Scene script records
:::
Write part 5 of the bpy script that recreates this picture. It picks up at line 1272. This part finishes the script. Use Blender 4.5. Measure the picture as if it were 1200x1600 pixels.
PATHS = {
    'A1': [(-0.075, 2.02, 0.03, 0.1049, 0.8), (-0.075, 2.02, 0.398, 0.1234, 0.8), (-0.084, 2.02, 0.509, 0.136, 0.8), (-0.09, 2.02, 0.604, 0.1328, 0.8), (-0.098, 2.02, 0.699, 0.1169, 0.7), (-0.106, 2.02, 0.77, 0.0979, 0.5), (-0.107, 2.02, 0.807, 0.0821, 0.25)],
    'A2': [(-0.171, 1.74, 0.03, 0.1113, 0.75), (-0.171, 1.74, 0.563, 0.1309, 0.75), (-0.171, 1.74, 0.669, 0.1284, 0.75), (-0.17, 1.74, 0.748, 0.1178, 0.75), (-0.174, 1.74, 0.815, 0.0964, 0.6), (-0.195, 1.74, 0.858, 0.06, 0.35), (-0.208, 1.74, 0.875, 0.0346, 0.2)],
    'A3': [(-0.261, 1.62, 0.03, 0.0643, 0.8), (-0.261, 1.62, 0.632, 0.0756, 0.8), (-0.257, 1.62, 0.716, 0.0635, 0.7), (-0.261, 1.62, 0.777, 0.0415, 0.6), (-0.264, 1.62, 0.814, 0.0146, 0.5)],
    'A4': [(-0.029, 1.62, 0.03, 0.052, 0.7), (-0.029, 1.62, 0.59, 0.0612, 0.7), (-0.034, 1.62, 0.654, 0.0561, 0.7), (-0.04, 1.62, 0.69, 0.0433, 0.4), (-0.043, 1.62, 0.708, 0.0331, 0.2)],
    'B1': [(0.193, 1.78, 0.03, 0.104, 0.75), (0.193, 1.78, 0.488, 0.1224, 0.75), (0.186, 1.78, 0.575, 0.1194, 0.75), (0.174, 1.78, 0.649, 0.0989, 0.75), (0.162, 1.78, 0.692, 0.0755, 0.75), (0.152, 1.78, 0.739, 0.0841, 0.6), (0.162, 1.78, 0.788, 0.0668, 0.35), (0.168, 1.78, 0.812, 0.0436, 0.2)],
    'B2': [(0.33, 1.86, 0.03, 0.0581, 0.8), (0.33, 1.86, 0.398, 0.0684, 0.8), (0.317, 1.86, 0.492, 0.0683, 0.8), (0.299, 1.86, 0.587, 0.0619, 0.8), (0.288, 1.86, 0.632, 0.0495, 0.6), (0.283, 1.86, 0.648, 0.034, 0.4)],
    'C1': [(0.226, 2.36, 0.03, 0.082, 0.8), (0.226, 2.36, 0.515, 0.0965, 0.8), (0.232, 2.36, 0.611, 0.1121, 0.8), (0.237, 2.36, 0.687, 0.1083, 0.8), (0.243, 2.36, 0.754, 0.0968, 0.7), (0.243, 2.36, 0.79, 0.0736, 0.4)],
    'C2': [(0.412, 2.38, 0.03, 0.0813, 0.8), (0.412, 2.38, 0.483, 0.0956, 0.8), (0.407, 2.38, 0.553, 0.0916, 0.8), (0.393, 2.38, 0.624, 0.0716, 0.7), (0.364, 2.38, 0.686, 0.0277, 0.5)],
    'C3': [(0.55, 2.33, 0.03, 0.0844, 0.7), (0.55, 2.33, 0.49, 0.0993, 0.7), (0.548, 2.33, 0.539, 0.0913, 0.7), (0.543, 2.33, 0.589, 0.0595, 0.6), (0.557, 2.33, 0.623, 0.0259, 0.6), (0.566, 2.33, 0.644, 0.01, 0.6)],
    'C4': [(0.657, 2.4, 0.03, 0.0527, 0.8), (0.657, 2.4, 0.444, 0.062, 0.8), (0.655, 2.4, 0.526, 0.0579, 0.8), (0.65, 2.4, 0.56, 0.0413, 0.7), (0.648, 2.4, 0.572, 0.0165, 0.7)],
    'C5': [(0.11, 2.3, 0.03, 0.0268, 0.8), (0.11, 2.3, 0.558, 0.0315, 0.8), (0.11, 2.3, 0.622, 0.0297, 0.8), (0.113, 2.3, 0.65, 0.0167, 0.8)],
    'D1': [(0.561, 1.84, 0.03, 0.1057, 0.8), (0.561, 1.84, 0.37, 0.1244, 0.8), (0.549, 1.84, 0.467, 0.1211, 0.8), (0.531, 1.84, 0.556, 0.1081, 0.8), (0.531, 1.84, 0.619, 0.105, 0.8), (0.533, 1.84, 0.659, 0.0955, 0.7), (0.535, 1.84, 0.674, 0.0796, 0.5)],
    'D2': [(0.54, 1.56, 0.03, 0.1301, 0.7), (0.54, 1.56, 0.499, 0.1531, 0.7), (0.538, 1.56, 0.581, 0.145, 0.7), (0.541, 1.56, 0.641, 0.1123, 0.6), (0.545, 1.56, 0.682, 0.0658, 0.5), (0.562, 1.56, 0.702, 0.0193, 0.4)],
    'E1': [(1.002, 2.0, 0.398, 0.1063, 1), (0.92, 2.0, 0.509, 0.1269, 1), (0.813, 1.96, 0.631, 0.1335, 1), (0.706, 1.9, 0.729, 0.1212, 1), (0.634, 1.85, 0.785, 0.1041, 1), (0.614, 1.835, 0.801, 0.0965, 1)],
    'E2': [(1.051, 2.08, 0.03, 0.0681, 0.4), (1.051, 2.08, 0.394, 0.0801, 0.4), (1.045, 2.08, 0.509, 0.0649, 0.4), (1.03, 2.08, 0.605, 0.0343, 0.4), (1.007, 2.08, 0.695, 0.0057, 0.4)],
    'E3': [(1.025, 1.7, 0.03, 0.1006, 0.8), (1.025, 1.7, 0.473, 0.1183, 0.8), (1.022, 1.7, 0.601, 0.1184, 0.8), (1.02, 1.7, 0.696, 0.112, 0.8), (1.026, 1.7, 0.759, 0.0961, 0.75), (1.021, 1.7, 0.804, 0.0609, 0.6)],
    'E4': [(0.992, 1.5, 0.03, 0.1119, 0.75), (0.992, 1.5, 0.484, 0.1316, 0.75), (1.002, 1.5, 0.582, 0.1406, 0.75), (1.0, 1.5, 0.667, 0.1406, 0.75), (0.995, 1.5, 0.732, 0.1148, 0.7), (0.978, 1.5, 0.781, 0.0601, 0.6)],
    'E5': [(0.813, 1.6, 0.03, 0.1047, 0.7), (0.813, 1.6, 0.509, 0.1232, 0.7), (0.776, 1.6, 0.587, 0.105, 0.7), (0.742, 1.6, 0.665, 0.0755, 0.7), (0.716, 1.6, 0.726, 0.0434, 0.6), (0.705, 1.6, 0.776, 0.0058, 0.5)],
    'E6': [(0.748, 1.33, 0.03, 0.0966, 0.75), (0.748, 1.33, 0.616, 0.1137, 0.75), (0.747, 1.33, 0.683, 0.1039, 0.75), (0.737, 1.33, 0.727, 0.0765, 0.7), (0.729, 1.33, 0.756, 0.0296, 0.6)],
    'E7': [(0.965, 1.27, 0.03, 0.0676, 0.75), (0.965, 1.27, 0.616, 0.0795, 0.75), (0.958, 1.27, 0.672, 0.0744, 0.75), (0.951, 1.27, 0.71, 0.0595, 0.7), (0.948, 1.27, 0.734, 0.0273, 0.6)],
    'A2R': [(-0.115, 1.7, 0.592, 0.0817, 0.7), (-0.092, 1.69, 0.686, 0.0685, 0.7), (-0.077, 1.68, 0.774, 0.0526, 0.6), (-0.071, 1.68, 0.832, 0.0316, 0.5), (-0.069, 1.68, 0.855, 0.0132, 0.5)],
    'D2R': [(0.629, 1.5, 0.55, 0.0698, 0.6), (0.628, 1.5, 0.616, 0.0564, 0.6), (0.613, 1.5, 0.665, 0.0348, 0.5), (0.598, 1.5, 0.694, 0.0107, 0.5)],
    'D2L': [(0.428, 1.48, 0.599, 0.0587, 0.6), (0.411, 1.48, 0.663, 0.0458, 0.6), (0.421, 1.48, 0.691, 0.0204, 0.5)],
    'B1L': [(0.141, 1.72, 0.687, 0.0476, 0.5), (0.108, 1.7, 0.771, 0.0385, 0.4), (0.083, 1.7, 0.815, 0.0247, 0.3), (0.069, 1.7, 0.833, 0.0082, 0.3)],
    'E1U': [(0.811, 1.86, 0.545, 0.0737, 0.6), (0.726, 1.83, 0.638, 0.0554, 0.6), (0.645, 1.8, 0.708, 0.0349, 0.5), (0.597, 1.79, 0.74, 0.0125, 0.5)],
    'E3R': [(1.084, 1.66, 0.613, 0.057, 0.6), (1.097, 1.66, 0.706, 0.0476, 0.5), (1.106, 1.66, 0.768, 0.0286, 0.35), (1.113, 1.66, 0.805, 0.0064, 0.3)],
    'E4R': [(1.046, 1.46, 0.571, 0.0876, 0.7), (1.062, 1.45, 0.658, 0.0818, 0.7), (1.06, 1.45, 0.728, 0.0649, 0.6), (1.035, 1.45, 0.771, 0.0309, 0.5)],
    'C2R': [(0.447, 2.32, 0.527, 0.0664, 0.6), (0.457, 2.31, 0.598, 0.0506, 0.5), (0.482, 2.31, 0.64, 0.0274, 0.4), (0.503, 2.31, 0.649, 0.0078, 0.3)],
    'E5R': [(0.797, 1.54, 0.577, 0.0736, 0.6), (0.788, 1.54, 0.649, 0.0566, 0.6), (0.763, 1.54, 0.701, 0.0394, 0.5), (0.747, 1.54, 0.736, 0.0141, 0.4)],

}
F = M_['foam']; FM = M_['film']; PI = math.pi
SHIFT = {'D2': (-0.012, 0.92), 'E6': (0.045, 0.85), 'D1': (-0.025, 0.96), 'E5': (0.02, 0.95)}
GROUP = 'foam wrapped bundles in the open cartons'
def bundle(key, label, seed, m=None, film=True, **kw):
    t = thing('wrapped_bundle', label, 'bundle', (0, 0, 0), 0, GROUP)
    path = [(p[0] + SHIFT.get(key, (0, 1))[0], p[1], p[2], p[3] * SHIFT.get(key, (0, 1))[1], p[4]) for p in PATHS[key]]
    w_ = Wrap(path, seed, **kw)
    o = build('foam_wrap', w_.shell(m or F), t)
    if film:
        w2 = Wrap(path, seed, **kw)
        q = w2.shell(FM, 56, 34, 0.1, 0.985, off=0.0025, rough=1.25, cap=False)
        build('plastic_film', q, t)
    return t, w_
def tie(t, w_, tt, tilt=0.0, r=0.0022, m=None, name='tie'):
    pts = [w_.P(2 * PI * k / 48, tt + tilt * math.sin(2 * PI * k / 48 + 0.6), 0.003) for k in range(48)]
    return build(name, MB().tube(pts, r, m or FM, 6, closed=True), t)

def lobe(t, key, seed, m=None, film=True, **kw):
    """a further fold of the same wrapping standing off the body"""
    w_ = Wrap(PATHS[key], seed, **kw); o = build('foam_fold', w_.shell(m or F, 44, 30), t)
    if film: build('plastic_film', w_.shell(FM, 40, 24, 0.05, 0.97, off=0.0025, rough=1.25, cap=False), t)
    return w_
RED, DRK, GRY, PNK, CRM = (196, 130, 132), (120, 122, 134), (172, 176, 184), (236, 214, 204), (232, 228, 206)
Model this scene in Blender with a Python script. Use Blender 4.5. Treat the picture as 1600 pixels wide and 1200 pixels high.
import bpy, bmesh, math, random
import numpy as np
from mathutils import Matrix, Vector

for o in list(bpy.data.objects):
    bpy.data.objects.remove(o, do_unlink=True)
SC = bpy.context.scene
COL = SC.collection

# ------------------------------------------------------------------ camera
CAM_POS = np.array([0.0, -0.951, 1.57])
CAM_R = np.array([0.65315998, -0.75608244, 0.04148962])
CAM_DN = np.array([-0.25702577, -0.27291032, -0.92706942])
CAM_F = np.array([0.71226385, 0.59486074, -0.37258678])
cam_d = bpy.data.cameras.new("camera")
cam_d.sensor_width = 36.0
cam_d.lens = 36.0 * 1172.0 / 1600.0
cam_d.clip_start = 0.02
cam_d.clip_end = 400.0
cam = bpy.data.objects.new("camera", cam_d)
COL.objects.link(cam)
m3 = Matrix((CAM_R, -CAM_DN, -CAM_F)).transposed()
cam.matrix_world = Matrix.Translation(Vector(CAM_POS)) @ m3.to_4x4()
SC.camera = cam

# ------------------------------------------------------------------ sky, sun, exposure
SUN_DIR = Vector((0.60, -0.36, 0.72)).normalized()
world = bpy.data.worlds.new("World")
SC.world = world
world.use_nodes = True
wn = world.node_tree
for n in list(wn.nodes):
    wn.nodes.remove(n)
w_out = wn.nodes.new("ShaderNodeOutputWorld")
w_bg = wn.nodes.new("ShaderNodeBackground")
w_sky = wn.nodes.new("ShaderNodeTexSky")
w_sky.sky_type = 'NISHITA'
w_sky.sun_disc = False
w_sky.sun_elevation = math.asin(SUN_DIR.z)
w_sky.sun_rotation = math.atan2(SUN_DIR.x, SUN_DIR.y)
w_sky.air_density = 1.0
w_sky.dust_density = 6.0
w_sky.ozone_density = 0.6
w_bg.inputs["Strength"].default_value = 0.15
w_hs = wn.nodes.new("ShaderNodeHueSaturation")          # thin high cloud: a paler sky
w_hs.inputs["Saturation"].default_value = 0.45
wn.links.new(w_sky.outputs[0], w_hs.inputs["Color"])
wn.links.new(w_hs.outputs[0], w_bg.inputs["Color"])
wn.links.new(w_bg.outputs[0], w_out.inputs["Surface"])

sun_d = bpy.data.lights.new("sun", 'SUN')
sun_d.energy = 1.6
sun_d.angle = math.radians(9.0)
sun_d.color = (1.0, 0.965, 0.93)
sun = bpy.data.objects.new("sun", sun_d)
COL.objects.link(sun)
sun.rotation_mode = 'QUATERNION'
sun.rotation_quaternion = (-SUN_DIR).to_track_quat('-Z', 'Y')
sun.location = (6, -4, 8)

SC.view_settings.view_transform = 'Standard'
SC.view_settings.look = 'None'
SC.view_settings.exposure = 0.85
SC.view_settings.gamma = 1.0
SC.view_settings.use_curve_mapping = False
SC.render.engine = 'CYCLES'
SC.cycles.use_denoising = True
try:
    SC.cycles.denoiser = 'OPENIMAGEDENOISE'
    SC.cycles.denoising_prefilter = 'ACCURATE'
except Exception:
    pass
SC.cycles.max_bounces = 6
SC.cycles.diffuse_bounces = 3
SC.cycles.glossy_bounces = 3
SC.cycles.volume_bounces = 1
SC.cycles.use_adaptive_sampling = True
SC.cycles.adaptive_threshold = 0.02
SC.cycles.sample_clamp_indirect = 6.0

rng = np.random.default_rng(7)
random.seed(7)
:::
:: WRITTEN PROBLEM ::
Among the lines above, find the one with "Model this scene" and the one with "sun.location = (6, -4, 8)". Quote both and everything between them, exactly.

:: EXERCISE ANSWER ::
Model this scene in Blender with a Python script. Use Blender 4.5. Treat the picture as 1600 pixels wide and 1200 pixels high.
import bpy, bmesh, math, random
import numpy as np
from mathutils import Matrix, Vector

for o in list(bpy.data.objects):
    bpy.data.objects.remove(o, do_unlink=True)
SC = bpy.context.scene
COL = SC.collection

# ------------------------------------------------------------------ camera
CAM_POS = np.array([0.0, -0.951, 1.57])
CAM_R = np.array([0.65315998, -0.75608244, 0.04148962])
CAM_DN = np.array([-0.25702577, -0.27291032, -0.92706942])
CAM_F = np.array([0.71226385, 0.59486074, -0.37258678])
cam_d = bpy.data.cameras.new("camera")
cam_d.sensor_width = 36.0
cam_d.lens = 36.0 * 1172.0 / 1600.0
cam_d.clip_start = 0.02
cam_d.clip_end = 400.0
cam = bpy.data.objects.new("camera", cam_d)
COL.objects.link(cam)
m3 = Matrix((CAM_R, -CAM_DN, -CAM_F)).transposed()
cam.matrix_world = Matrix.Translation(Vector(CAM_POS)) @ m3.to_4x4()
SC.camera = cam

# ------------------------------------------------------------------ sky, sun, exposure
SUN_DIR = Vector((0.60, -0.36, 0.72)).normalized()
world = bpy.data.worlds.new("World")
SC.world = world
world.use_nodes = True
wn = world.node_tree
for n in list(wn.nodes):
    wn.nodes.remove(n)
w_out = wn.nodes.new("ShaderNodeOutputWorld")
w_bg = wn.nodes.new("ShaderNodeBackground")
w_sky = wn.nodes.new("ShaderNodeTexSky")
w_sky.sky_type = 'NISHITA'
w_sky.sun_disc = False
w_sky.sun_elevation = math.asin(SUN_DIR.z)
w_sky.sun_rotation = math.atan2(SUN_DIR.x, SUN_DIR.y)
w_sky.air_density = 1.0
w_sky.dust_density = 6.0
w_sky.ozone_density = 0.6
w_bg.inputs["Strength"].default_value = 0.15
w_hs = wn.nodes.new("ShaderNodeHueSaturation")          # thin high cloud: a paler sky
w_hs.inputs["Saturation"].default_value = 0.45
wn.links.new(w_sky.outputs[0], w_hs.inputs["Color"])
wn.links.new(w_hs.outputs[0], w_bg.inputs["Color"])
wn.links.new(w_bg.outputs[0], w_out.inputs["Surface"])

sun_d = bpy.data.lights.new("sun", 'SUN')
sun_d.energy = 1.6
sun_d.angle = math.radians(9.0)
sun_d.color = (1.0, 0.965, 0.93)
sun = bpy.data.objects.new("sun", sun_d)
COL.objects.link(sun)
sun.rotation_mode = 'QUATERNION'
sun.rotation_quaternion = (-SUN_DIR).to_track_quat('-Z', 'Y')
sun.location = (6, -4, 8)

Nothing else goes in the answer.